Banks that Fail to Lower Lending Rates will Face Penalties, CBK Announces

The Central Bank of Kenya (CBK) has announced strict penalties for banks that fail to reduce lending rates in response to recent monetary policy adjustments. The regulator has introduced daily fines of up to Sh100, 000 per loan account found in violation and penalties of up to Sh20 million or three times the financial gain for non-compliant institutions.

This move follows CBK’s decision to cut its benchmark interest rate for the fourth consecutive time, reducing it from 11.25% to 10.75%. Additionally, the cash reserve ratio (CRR) has been lowered from 4.25% to 3.25%, freeing up Sh73.7 billion for lending. Despite these measures, private sector credit contracted by 1.4% in December, far below the ideal growth range of 12-15%.
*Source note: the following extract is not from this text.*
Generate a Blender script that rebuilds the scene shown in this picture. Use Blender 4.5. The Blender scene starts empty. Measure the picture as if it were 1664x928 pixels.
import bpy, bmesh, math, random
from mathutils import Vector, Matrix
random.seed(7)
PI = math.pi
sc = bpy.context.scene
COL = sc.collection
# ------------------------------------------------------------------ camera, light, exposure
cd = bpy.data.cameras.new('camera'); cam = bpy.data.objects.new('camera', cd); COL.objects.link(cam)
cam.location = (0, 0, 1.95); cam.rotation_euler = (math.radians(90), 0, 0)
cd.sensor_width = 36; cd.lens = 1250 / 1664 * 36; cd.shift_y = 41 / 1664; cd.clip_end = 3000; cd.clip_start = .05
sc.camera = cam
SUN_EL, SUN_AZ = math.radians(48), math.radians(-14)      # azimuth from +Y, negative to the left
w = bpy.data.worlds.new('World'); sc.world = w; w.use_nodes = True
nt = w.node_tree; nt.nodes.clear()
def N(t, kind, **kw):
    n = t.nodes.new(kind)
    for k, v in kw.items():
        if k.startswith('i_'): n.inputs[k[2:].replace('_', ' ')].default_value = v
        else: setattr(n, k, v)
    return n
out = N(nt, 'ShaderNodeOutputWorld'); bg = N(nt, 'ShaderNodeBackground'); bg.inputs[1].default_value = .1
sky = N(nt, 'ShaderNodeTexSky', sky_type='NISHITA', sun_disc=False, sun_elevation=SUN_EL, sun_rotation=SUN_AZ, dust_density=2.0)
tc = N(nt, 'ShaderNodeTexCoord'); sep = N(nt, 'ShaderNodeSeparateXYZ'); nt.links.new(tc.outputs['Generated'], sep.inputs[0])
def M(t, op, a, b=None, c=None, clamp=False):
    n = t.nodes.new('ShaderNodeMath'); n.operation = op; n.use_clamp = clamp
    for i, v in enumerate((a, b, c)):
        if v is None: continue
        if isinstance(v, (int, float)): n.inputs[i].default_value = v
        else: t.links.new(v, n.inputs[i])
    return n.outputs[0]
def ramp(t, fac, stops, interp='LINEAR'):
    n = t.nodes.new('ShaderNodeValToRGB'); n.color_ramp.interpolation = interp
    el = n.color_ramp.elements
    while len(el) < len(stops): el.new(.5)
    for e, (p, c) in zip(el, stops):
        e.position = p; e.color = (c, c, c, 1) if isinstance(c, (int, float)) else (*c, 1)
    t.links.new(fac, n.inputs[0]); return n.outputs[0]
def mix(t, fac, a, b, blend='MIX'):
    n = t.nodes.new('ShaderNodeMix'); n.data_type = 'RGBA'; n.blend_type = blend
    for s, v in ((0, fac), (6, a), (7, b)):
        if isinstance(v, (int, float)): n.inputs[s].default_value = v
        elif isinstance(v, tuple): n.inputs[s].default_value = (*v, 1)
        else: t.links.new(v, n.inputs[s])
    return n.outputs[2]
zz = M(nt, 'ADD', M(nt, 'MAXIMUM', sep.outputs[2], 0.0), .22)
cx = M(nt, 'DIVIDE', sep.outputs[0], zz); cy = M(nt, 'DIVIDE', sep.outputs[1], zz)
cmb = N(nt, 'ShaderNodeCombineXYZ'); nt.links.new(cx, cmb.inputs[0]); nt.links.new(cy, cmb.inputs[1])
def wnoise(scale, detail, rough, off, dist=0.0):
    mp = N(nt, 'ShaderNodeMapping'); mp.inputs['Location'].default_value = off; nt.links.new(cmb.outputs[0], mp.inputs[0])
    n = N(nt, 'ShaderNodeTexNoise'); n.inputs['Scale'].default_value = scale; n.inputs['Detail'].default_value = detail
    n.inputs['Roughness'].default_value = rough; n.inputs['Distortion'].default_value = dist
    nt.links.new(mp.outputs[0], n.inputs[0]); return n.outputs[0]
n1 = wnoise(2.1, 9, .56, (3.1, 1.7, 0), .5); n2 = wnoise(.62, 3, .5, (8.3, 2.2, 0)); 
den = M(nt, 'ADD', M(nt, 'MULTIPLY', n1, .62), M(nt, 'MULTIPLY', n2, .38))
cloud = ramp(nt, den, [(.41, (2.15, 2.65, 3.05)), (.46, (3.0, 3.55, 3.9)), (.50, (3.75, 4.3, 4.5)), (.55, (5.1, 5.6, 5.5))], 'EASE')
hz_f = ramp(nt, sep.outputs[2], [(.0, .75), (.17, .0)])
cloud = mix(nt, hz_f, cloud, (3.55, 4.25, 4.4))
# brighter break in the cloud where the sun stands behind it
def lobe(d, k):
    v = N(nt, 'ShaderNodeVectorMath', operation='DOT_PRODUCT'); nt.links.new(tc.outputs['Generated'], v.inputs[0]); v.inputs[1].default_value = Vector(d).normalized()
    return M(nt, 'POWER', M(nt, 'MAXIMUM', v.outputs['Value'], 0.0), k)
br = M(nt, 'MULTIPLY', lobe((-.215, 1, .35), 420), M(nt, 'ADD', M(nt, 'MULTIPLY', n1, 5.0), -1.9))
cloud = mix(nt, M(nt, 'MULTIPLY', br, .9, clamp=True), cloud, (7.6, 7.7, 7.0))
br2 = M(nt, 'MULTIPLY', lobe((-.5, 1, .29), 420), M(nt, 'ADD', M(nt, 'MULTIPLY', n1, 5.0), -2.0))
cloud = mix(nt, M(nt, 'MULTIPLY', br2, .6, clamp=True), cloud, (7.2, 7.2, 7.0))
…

Read: CBK Cuts Lending Rate for Fourth Consecutive Time

To enforce compliance, CBK has commenced on-site inspections to ensure the full implementation of the Risk-Based Credit Pricing Model (RBCPM). Under recent amendments to the Banking Act, banks that fail to align their lending rates with reduced funding costs will face regulatory penalties.

Delayed Response from Banks

The CBK’s latest actions stem from concerns that many banks have been slow to pass on the benefits of rate cuts to borrowers. Since August 2024, only four banks—Citibank NA Kenya, Standard Chartered Bank of Kenya, Victoria Commercial Bank, and Stanbic Bank Kenya—have reduced their lending rates by at least 1.75 percentage points. High lending rates have contributed to a rise in non-performing loans, which stood at 16.4% in December, a marginal improvement from 16.7% in September.
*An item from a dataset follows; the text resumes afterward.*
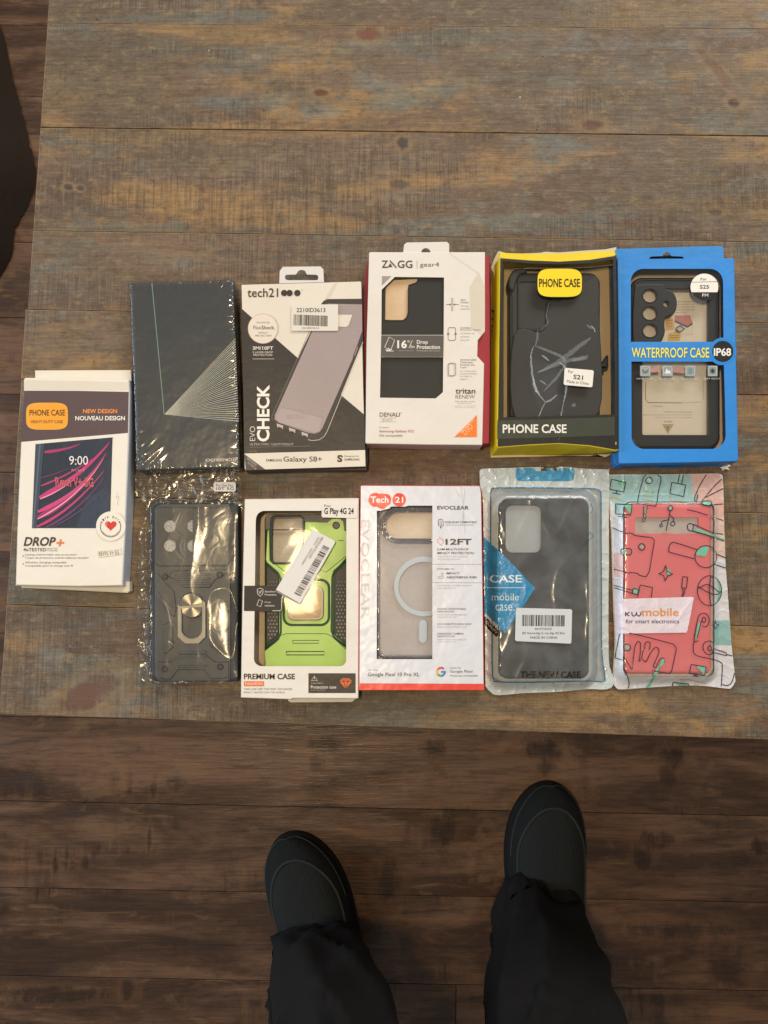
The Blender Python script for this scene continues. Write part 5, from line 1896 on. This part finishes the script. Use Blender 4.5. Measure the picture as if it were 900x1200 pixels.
A.text('Pixelsnap compatible', 533, 1064, 683, 1076, K2, 3, .004)
A.go('surface_crease')
for pts in ([(590, 45), (600, 120), (612, 300)], [(612, 60), (604, 160), (600, 260)], [(560, 60), (585, 100)]):
    A.line(pts, 2.5, '#bcc1cb', 2)
A.build('printing', INKG, t)
solid('pink_tan_liner', F, [(120, 135), (450, 135), (450, 995), (120, 995)], .0012, .0088, LINER, t, '#e2dfe8', r=.0002)
sh = rrect(144, 158, 640, 968, [60, 50, 50, 40], 8)
c9 = outline_thing('phone_case', 'clear phone case with pale magnet ring and pill mark seen through the half window', 'phone case', F, sh)
CLR = mat_film('clear_case_plastic', refl=.03, rough=.14, bumps=((30, .3),), dist=.0008, milk=.16, milkcol=(.84, .85, .92, 1), refl_max=.6)
CLRE = mat_film('clear_case_edge', refl=.10, rough=.12, bumps=((60, .5),), dist=.002, milk=.42, milkcol=(.34, .34, .40, 1), refl_max=.8, tint=(.75, .75, .8, 1))
bar = rrect(180, 183, 600, 332, 74, 10)
sheet('clear_back', F, sh, .0118, CLR, c9, holes=[bar])
mb = MB()
def rim9(pts, r_, z, mb, flat=1):
    mb.tube([F.w(u, v, TZ + z) for u, v in pts], r_, n=8, closed=True, flat=flat)
rim9(sh, .0016, .0115, mb, .9)
rim9(rrect(152, 166, 632, 960, [54, 46, 46, 36], 8), .0007, .0095, mb)
mb.build('case_edge', CLRE, c9, smooth=True)
mb = MB()
rim9(rrect(160, 164, 620, 350, 92, 12), .0010, .0128, mb)
rim9(rrect(172, 176, 608, 340, 80, 12), .0005, .0136, mb)
rim9(bar, .0009, .0130, mb)
mb.build('camera_bar_rim', CLRE, c9, smooth=True)
MG = mat_plain('pale_blue_magnet', C('#c2d2e0'), .4, .5, bump=.02)
solid('magnet_ring', F, ell(392, 587, 164, 163, 72), .0120, .0128, MG, c9, r=.0003, ink=False, holes=[ell(394, 588, 140, 134, 72)])
solid('magnet_pill', F, rrect(364, 767, 409, 893, 22), .0120, .0128, MG, c9, r=.0003, ink=False)
mb = MB()
for u, v in ((300, 370), (330, 440), (300, 500), (250, 800), (230, 900)):
    pass
solid('camera_bar_floor', F, bar, .0089, .0096, LINER, c9, '#f4e0ce', r=.0002)

# ---- 10: white zip bag with the black case ---------------------------------------------------
F = Frame(558, 540, 4.283)
fp = smooth_path([(19, 48), (24, 40), (160, 36), (290, 32), (420, 30), (560, 40), (662, 44), (667, 52), (666, 240), (666, 500), (664, 800), (666, 1000), (676, 1050), (690, 1085), (690, 1120), (672, 1142), (630, 1148), (560, 1146), (400, 1160), (240, 1166), (120, 1176), (80, 1168), (52, 1140), (46, 1100), (46, 900), (42, 700), (38, 400), (34, 200), (22, 130)], 4, True)
case = rrect(118, 186, 570, 1095, [46, 46, 44, 40], 8)
HC10 = .0115
ca10 = np.array(F.W(case, TZ + HC10))
cb10 = np.roll(ca10, -1, 0)
c10l = [tuple(p) for p in ca10]


def pouch(x, y, A_, B_, L_, hc, soft, seed, wr=1.0, edge=None):
    ins = bool(in_poly(np.array([[x, y]]), L_)[0])
    d = sd_to(x, y, A_, B_)
    wx = x + .005 * noise.noise(Vector((x * 30, y * 30, seed)))
    wy = y + .005 * noise.noise(Vector((x * 30, y * 30, seed + 9)))
    rg = .5 + .5 * noise.noise(Vector((wx * 60, wy * 25, seed + 3)))
    if ins:
        z = hc + .0006 + wr * (.0007 * noise.noise(Vector((x * 26, y * 14, seed))) + .0009 * max(0, ridged(wx, wy * .5, seed + 5, 34)) ** 5) + .0003
    else:
        f = max(0.0, 1 - d / soft)
        z = .0016 + (hc - .0010) * f * f * (3 - 2 * f) + wr * (.0011 * rg * min(1, d / .004) + .0008 * max(0, ridged(wx, wy, seed + 7, 90)) ** 3)
    return z


z10 = {}


def bag10(x, y):
    k = (round(x, 5), round(y, 5))
    if k not in z10:
        z10[k] = TZ + pouch(x, y, ca10, cb10, c10l, HC10, .011, 31, .8)
    return z10[k]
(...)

CBK’s Monetary Policy and Its Impact

As Kenya’s monetary authority, the CBK is responsible for managing inflation and promoting economic growth. One of its key tools is the Central Bank Rate (CBR), which influences the cost of borrowing for commercial banks. A reduction in the CBR is meant to lower borrowing costs for businesses and individuals, encouraging economic activity.

However, despite successive CBR cuts, some banks have maintained high lending rates, citing concerns over profitability margins and potential loan defaults. Governor Kamau Thugge has emphasized that banks are expected to adjust their rates accordingly, as part of CBK’s broader strategy to reduce the cost of credit in Kenya.

Read: CBK Moves to Regulate Hire Purchase Interest Rates

The CBK has begun monitoring lending rate adjustments, assessing factors such as the spread between deposit and lending rates and overall credit growth. The aim is to ensure banks do not selectively lower rates for a few clients while keeping high rates for others.

Lower lending rates are expected to boost borrowing, particularly among businesses seeking expansion and investment. This could stimulate economic growth, create jobs, and increase consumer spending.